We all know this intuitively. Nobody decides their favorite restaurant after one meal. We fall in love through repetition, through bringing different friends, through trusting a kitchen with our celebrations and our ordinary Tuesdays alike. Yet most restaurant writing pretends otherwise, offering definitive judgments based on single encounters.
So Biscuit Notes is my attempt at something different. These are notes on restaurants worth the second baking. Every review requires at least two visits, at least six months apart. I remain anonymous and pay my own way. And since I’m only writing about places that deserve your time, there’s no need for negativity. Like leaving crumbs to find your way back, these notes mark the places worth returning to.
This six-month gap matters. First impressions can deceive. Opening week energy fades. Chefs leave. Menus evolve. But a restaurant that maintains its standards over time, or better yet improves? That’s worth documenting. That’s worth your Saturday night.

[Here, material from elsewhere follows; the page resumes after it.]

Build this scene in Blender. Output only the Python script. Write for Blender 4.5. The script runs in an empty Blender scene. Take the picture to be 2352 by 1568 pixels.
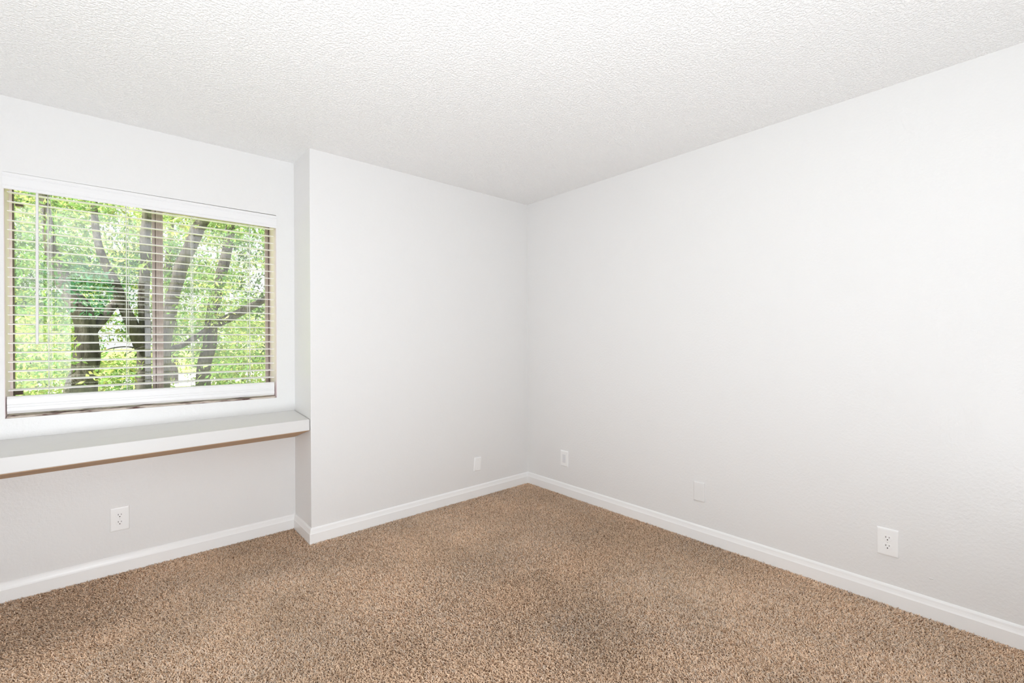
import bpy, bmesh, math, random
import numpy as np
from mathutils import Vector, Matrix, noise

random.seed(7)
rng = np.random.default_rng(11)
sc = bpy.context.scene
COL = sc.collection

# ------------------------------------------------------------------ camera
IMG_W, IMG_H = 2352, 1568
CAM = np.array([-2.771473, -2.962915, 1.249255])
YAW, PITCH, ROLL, FPX = 0.718336, -0.003066, -0.003382, 1054.12
fw = np.array([math.sin(YAW) * math.cos(PITCH), math.cos(YAW) * math.cos(PITCH), math.sin(PITCH)])
rt = np.array([math.cos(YAW), -math.sin(YAW), 0.0])
up = np.cross(rt, fw)
cr, sr = math.cos(ROLL), math.sin(ROLL)
rt, up = cr * rt + sr * up, -sr * rt + cr * up
cam_data = bpy.data.cameras.new('camera')
cam_data.sensor_fit = 'HORIZONTAL'
cam_data.sensor_width = 36.0
cam_data.lens = 36.0 * FPX / IMG_W
cam_data.clip_start = 0.02
cam_data.clip_end = 400
cam = bpy.data.objects.new('camera', cam_data)
COL.objects.link(cam)
m = Matrix.Identity(4)
for i in range(3):
    m[i][0], m[i][1], m[i][2], m[i][3] = rt[i], up[i], -fw[i], CAM[i]
cam.matrix_world = m
sc.camera = cam

def at(u, v, y):
    """point on the upright plane at depth y seen along photo pixel (u, v)"""
    d = rt * ((u - IMG_W / 2) / FPX) - up * ((v - IMG_H / 2) / FPX) + fw
    t = (y - CAM[1]) / d[1]
    return Vector(CAM + d * t)

# ------------------------------------------------------------------ world, sun, lamps, exposure
world = bpy.data.worlds.new('world')
sc.world = world
world.use_nodes = True
wn = world.node_tree
for n in list(wn.nodes):
    wn.nodes.remove(n)
w_out = wn.nodes.new('ShaderNodeOutputWorld')
w_bg = wn.nodes.new('ShaderNodeBackground')
w_tc = wn.nodes.new('ShaderNodeTexCoord')
w_sep = wn.nodes.new('ShaderNodeSeparateXYZ')
w_rmp = wn.nodes.new('ShaderNodeValToRGB')
w_rmp.color_ramp.elements[0].position = 0.0
w_rmp.color_ramp.elements[0].color = (0.98, 0.99, 1.0, 1)
w_rmp.color_ramp.elements[1].position = 0.9
w_rmp.color_ramp.elements[1].color = (0.72, 0.86, 1.0, 1)
wn.links.new(w_tc.outputs['Generated'], w_sep.inputs[0])
wn.links.new(w_sep.outputs['Z'], w_rmp.inputs[0])
wn.links.new(w_rmp.outputs[0], w_bg.inputs['Color'])
w_bg.inputs['Strength'].default_value = 1.25
wn.links.new(w_bg.outputs[0], w_out.inputs[0])

sun_d = bpy.data.lights.new('sun', 'SUN')
sun_d.energy = 13.0
sun_d.angle = math.radians(1.0)
sun_d.color = (1.0, 0.95, 0.84)
sun = bpy.data.objects.new('sun', sun_d)
COL.objects.link(sun)
sun.rotation_euler = Vector((0.62, 0.12, -0.78)).to_track_quat('-Z', 'Y').to_euler()

def area(name, loc, aim, sx, sy, power, color=(1, 1, 1)):
    d = bpy.data.lights.new(name, 'AREA')
    d.shape = 'RECTANGLE'
    d.size, d.size_y = sx, sy
    d.energy = power
    d.color = color
    o = bpy.data.objects.new(name, d)
    COL.objects.link(o)
    o.location = loc
    o.rotation_euler = (Vector(aim) - Vector(loc)).to_track_quat('-Z', 'Y').to_euler()
    return o

# the photographer's softbox flashes, all behind the frame, bounced off the ceiling
FLASH = (0.935, 0.995, 1.055)
area('softbox_flash', (-2.9, -3.2, 0.25), (-2.85, -3.1, 2.44), 1.2, 1.2, 31, FLASH)
area('softbox_flash', (-3.0, -3.2, 0.35), (-2.75, -1.9, 2.44), 1.0, 1.0, 58, FLASH)

sc.view_settings.view_transform = 'Standard'
sc.view_settings.look = 'None'
sc.view_settings.exposure = 0.0
sc.view_settings.gamma = 1.0
sc.view_settings.use_curve_mapping = False
sc.cycles.max_bounces = 14
sc.cycles.diffuse_bounces = 10
sc.cycles.glossy_bounces = 4
sc.cycles.transparent_max_bounces = 12
sc.cycles.sample_clamp_indirect = 6.0

# ------------------------------------------------------------------ materials
def mat(name, color, rough=0.5, spec=0.5, metallic=0.0):
    mt = bpy.data.materials.new(name)
    mt.use_nodes = True
    b = mt.node_tree.nodes['Principled BSDF']
    b.inputs['Base Color'].default_value = (*color, 1)
    b.inputs['Roughness'].default_value = rough
    b.inputs['Specular IOR Level'].default_value = spec
    b.inputs['Metallic'].default_value = metallic
    return mt

def add_bump(mt, scale, strength, dist, detail=2.0, rough=0.5, stretch=None, ramp=None):
    nt = mt.node_tree
    b = nt.nodes['Principled BSDF']
    tc = nt.nodes.new('ShaderNodeTexCoord')
    nz = nt.nodes.new('ShaderNodeTexNoise')
    nz.inputs['Scale'].default_value = scale
    nz.inputs['Detail'].default_value = detail
    nz.inputs['Roughness'].default_value = rough
    src = tc.outputs['Object']
    if stretch:
        mp = nt.nodes.new('ShaderNodeMapping')
        mp.inputs['Scale'].default_value = stretch
        nt.links.new(src, mp.inputs[0])
        src = mp.outputs[0]
    nt.links.new(src, nz.inputs['Vector'])
    h = nz.outputs['Fac']
    if ramp:
        mr = nt.nodes.new('ShaderNodeMapRange')
        mr.interpolation_type = 'SMOOTHSTEP'
        mr.inputs['From Min'].default_value, mr.inputs['From Max'].default_value = ramp
        nt.links.new(h, mr.inputs['Value'])
        h = mr.outputs['Result']
    bp = nt.nodes.new('ShaderNodeBump')
    bp.inputs['Strength'].default_value = strength
    bp.inputs['Distance'].default_value = dist
    nt.links.new(h, bp.inputs['Height'])
    old = b.inputs['Normal'].links
    if old:
        nt.links.new(old[0].from_socket, bp.inputs['Normal'])
    nt.links.new(bp.outputs[0], b.inputs['Normal'])

def add_tint(mt, c1, c2, scale, detail=3.0, lo=0.3, hi=0.7, stretch=None):
    nt = mt.node_tree
    b = nt.nodes['Principled BSDF']
    tc = nt.nodes.new('ShaderNodeTexCoord')
    nz = nt.nodes.new('ShaderNodeTexNoise')
    nz.inputs['Scale'].default_value = scale
    nz.inputs['Detail'].default_value = detail
    src = tc.outputs['Object']
    if stretch:
        mp = nt.nodes.new('ShaderNodeMapping')
        mp.inputs['Scale'].default_value = stretch
        nt.links.new(src, mp.inputs[0])
        src = mp.outputs[0]
    nt.links.new(src, nz.inputs['Vector'])
    rp = nt.nodes.new('ShaderNodeValToRGB')
    rp.color_ramp.elements[0].position = lo
    rp.color_ramp.elements[0].color = (*c1, 1)
    rp.color_ramp.elements[1].position = hi
    rp.color_ramp.elements[1].color = (*c2, 1)
    nt.links.new(nz.outputs['Fac'], rp.inputs[0])
    nt.links.new(rp.outputs[0], b.inputs['Base Color'])

M = {}
M['wall'] = mat('wall_paint', (0.80, 0.795, 0.788), 0.33, 0.32)
add_bump(M['wall'], 7, 0.10, 0.02, 2.0)
add_bump(M['wall'], 75, 0.3, 0.004, 3.0, 0.55)
M['ceiling'] = mat('ceiling_paint', (0.93, 0.925, 0.918), 0.42, 0.5)
add_bump(M['ceiling'], 105, 0.55, 0.006, 2.5, 0.55, ramp=(0.36, 0.68))
M['trim'] = mat('trim_gloss_paint', (0.90, 0.90, 0.895), 0.3, 0.5)
M['shelf'] = mat('shelf_paint', (0.72, 0.713, 0.702), 0.4, 0.4)
M['ply'] = mat('bare_plywood', (0.50, 0.32, 0.19), 0.65, 0.3)
add_tint(M['ply'], (0.42, 0.26, 0.14), (0.58, 0.39, 0.24), 6, 4, 0.3, 0.7, (1, 14, 14))
M['plastic'] = mat('white_plastic', (0.90, 0.90, 0.895), 0.3, 0.5)
M['painted_plate'] = mat('wall_painted_plate', (0.80, 0.795, 0.788), 0.4, 0.4)
M['grey_plastic'] = mat('pale_grey_plastic', (0.77, 0.77, 0.79), 0.35, 0.5)
M['slot'] = mat('slot_dark', (0.07, 0.06, 0.06), 0.6, 0.3)
M['screw'] = mat('screw_white', (0.78, 0.78, 0.77), 0.35, 0.5)
M['slat'] = mat('slat_white', (0.88, 0.85, 0.845), 0.35, 0.5)
M['valance'] = mat('valance_white', (0.83, 0.826, 0.83), 0.35, 0.5)
add_bump(M['valance'], 30, 0.06, 0.003, 3, 0.5, (0.4, 8, 8))
M['cord'] = mat('cord_white', (0.82, 0.82, 0.81), 0.7, 0.2)
M['bronze'] = mat('bronze_anodized', (0.40, 0.33, 0.31), 0.4, 0.5, 0.25)
add_tint(M['bronze'], (0.40, 0.325, 0.31), (0.49, 0.41, 0.395), 5, 3, 0.3, 0.7, (14, 14, 1))
M['bronze_dark'] = mat('bronze_dark', (0.13, 0.095, 0.085), 0.45, 0.4)
M['jamb'] = mat('jamb_paint', (0.88, 0.765, 0.79), 0.45, 0.35)
M['rough_sill'] = mat('rough_sill_wood', (0.35, 0.24, 0.19), 0.8, 0.2)
add_tint(M['rough_sill'], (0.12, 0.045, 0.04), (0.74, 0.66, 0.58), 30, 4, 0.34, 0.50, (0.35, 1, 1))
M['wall_out'] = mat('outside_plaster', (0.55, 0.52, 0.47), 0.8, 0.2)
M['hall'] = mat('hall_unlit', (0.12, 0.11, 0.10), 0.7, 0.2)  # darkness of the unlit hallway, put into the surface colour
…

The approach naturally filters for what matters. You discover which dishes become signatures, which servers remember your preferences, how a kitchen handles both December’s chaos and February’s quiet. You see evolution—how sauces deepen and become more refined, how plating grows more confident, how teams find their rhythm.
Think of these as notes from a friend who’s already been back. Who knows not just what to order, but when the light hits the dining room just right, which server gives the best wine advice, why Tuesday’s menu often surprises more than Saturday’s. The kind of knowledge that only comes from being a regular.
In a world of hot takes, countless Instagram stories, and opening week coverage, I choose the slow path. Because good restaurants deserve recognition, great ones deserve advocacy, and you deserve reviews from someone who’s been there more than once.
Welcome to Biscuit Notes, where the highest compliment is returning. Where six months means something. Where every review is a small promise: this place is worth going back.
We’re starting in Montreal, a city where restaurants earn loyalty through long winters and construction seasons, where your favorite spot becomes part of your story. A city that rewards those who look past the hype to find the places worth returning to, season after season.
Because I already have. At least twice.